Given information:

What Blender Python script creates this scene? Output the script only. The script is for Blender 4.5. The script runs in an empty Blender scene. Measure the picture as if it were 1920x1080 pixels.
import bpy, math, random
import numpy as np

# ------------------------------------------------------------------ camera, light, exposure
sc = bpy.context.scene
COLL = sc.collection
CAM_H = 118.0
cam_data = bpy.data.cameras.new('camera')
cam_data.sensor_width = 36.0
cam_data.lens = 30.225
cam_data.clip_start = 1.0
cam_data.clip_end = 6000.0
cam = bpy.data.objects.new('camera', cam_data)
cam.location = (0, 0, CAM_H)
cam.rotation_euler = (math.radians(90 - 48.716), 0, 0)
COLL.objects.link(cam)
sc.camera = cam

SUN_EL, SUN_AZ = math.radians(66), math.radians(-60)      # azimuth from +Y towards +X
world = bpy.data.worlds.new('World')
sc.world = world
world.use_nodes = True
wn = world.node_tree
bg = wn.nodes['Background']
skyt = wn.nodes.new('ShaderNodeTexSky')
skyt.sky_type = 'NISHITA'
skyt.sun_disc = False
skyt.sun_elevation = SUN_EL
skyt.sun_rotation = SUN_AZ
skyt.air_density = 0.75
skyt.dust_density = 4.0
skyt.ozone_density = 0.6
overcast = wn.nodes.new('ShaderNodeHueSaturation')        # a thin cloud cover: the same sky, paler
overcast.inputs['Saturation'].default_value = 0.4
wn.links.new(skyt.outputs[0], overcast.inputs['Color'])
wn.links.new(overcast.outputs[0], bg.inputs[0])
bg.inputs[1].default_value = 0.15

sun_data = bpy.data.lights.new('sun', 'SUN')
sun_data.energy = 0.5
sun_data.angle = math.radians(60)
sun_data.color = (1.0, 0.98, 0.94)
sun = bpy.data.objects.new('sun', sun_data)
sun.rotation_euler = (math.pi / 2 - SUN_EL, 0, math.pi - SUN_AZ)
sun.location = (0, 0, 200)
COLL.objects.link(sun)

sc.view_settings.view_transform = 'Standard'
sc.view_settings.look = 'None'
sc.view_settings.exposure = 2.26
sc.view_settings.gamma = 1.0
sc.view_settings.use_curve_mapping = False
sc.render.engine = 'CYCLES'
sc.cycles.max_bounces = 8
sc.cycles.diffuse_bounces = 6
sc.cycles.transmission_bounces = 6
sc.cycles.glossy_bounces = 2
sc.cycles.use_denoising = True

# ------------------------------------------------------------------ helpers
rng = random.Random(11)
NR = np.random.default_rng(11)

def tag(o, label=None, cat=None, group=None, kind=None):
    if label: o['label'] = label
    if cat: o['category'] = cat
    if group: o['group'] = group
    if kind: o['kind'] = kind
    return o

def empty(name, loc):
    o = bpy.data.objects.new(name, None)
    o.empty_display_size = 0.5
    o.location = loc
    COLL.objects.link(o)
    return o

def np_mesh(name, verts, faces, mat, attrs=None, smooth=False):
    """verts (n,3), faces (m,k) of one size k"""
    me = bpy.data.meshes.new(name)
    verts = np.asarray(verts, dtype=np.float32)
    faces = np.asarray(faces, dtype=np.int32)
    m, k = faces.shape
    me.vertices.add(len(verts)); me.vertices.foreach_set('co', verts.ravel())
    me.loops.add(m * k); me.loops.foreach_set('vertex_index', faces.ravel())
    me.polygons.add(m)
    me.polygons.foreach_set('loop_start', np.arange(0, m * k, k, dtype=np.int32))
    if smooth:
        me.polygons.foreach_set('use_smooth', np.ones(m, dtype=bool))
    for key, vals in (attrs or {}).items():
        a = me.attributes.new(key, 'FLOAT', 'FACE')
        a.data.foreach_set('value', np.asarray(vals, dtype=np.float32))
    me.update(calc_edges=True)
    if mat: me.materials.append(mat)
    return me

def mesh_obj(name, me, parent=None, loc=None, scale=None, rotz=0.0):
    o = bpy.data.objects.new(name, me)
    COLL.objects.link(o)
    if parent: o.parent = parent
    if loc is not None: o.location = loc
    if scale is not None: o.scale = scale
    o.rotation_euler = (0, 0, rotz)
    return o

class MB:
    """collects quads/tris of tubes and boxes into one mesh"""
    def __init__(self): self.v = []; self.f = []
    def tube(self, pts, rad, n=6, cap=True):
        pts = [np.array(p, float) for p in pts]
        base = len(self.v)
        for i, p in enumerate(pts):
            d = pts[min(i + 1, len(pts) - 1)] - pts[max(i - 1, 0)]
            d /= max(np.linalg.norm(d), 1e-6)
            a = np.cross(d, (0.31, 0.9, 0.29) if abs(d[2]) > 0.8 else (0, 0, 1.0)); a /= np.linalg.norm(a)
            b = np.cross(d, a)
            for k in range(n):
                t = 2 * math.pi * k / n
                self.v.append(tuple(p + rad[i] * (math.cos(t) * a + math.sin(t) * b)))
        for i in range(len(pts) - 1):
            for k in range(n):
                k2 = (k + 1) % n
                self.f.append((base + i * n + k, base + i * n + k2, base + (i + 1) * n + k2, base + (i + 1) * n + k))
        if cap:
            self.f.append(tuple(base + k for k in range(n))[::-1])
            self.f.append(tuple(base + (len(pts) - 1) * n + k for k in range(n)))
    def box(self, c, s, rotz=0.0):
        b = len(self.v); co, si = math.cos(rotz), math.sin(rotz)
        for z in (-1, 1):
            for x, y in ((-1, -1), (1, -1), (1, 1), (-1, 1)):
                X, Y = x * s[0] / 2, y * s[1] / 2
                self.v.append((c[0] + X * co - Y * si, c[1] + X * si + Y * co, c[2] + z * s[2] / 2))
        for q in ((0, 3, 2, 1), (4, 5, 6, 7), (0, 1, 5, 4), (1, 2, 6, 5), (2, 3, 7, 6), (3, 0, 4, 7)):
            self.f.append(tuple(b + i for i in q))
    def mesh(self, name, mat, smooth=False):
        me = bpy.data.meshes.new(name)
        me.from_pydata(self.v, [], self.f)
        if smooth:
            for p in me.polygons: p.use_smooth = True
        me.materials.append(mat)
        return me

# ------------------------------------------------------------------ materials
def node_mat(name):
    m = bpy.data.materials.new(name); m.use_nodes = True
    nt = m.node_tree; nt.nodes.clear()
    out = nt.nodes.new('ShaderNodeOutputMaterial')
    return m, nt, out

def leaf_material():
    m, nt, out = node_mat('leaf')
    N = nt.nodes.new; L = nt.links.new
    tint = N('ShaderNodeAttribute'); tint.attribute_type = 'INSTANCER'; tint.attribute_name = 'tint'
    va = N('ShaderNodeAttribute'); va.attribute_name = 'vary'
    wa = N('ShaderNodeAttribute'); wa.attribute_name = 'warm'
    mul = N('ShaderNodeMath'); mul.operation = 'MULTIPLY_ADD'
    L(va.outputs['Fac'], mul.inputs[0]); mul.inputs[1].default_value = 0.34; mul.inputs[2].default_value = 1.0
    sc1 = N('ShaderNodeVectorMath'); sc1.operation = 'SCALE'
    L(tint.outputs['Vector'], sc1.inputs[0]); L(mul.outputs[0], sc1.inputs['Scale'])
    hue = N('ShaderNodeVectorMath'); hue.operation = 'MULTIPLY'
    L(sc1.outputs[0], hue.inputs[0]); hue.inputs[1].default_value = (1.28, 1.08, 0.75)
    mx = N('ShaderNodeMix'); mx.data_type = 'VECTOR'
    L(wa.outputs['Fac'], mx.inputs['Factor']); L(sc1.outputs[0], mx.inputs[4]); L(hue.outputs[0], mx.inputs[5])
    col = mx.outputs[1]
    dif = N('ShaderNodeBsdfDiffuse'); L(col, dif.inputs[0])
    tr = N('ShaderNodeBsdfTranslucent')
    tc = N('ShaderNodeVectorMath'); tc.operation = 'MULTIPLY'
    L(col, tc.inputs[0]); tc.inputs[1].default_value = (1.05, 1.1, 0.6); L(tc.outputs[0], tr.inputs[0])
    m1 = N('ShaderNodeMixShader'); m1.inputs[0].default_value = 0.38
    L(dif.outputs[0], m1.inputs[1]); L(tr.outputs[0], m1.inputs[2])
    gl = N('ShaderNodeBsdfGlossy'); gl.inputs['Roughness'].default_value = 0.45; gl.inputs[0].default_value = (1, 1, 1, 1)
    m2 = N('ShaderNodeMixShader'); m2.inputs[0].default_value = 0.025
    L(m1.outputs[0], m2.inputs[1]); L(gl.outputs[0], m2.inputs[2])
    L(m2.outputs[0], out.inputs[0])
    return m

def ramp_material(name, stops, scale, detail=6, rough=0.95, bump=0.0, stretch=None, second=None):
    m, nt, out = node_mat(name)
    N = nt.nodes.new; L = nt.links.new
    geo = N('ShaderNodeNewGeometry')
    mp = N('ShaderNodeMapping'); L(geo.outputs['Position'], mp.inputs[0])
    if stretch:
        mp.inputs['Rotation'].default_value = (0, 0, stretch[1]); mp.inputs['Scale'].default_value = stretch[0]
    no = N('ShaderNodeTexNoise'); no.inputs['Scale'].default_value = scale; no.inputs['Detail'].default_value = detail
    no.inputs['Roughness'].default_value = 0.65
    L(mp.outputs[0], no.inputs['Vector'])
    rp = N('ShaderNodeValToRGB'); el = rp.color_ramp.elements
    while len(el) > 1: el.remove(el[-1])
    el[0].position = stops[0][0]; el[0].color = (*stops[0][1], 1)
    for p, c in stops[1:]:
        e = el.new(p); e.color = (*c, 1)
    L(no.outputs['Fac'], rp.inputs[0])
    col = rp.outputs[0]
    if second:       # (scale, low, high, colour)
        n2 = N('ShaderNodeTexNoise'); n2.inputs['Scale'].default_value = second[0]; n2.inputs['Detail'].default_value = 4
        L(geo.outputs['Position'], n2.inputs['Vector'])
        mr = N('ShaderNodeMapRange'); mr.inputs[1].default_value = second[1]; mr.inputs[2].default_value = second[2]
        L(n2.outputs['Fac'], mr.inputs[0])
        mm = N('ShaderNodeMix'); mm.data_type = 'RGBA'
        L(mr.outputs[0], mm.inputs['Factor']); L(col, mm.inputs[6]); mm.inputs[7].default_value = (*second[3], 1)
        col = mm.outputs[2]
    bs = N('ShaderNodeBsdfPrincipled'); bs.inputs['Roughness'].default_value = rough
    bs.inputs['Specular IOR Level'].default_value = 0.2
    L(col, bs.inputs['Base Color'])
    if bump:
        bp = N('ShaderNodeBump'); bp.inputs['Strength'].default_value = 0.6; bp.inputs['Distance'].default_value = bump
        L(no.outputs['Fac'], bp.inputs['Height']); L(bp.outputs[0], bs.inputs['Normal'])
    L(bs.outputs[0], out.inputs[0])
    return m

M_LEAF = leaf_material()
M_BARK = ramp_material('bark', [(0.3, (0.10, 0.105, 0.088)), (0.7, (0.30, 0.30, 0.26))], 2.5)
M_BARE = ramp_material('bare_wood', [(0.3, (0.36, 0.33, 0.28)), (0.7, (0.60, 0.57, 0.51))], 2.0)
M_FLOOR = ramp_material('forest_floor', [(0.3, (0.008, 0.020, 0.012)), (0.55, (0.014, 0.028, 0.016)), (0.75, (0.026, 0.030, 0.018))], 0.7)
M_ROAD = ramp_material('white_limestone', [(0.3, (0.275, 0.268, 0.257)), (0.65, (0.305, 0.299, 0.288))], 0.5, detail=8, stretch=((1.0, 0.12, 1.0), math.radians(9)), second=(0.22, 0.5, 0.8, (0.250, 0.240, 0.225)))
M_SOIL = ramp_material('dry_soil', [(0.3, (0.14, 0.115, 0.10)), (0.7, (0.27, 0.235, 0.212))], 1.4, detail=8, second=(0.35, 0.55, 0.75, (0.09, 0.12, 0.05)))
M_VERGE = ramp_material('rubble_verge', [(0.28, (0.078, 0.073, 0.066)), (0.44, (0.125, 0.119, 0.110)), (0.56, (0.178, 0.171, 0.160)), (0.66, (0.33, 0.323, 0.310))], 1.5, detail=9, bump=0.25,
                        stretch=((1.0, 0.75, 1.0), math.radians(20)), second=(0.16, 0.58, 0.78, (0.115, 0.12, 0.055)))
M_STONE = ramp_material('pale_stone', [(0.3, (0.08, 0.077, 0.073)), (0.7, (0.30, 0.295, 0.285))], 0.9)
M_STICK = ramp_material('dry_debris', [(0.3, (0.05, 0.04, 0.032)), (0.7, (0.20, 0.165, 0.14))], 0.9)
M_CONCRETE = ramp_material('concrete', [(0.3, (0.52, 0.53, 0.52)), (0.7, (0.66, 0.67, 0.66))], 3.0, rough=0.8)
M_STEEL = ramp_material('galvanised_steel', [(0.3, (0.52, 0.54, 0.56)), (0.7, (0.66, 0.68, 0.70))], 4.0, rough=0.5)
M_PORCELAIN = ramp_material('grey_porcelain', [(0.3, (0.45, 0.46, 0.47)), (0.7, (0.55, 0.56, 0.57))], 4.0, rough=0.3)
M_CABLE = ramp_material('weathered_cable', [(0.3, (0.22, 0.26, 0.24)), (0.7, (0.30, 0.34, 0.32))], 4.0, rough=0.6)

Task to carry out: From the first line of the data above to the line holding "import numpy as np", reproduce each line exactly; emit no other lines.

Written response:
What Blender Python script creates this scene? Output the script only. The script is for Blender 4.5. The script runs in an empty Blender scene. Measure the picture as if it were 1920x1080 pixels.
import bpy, math, random
import numpy as np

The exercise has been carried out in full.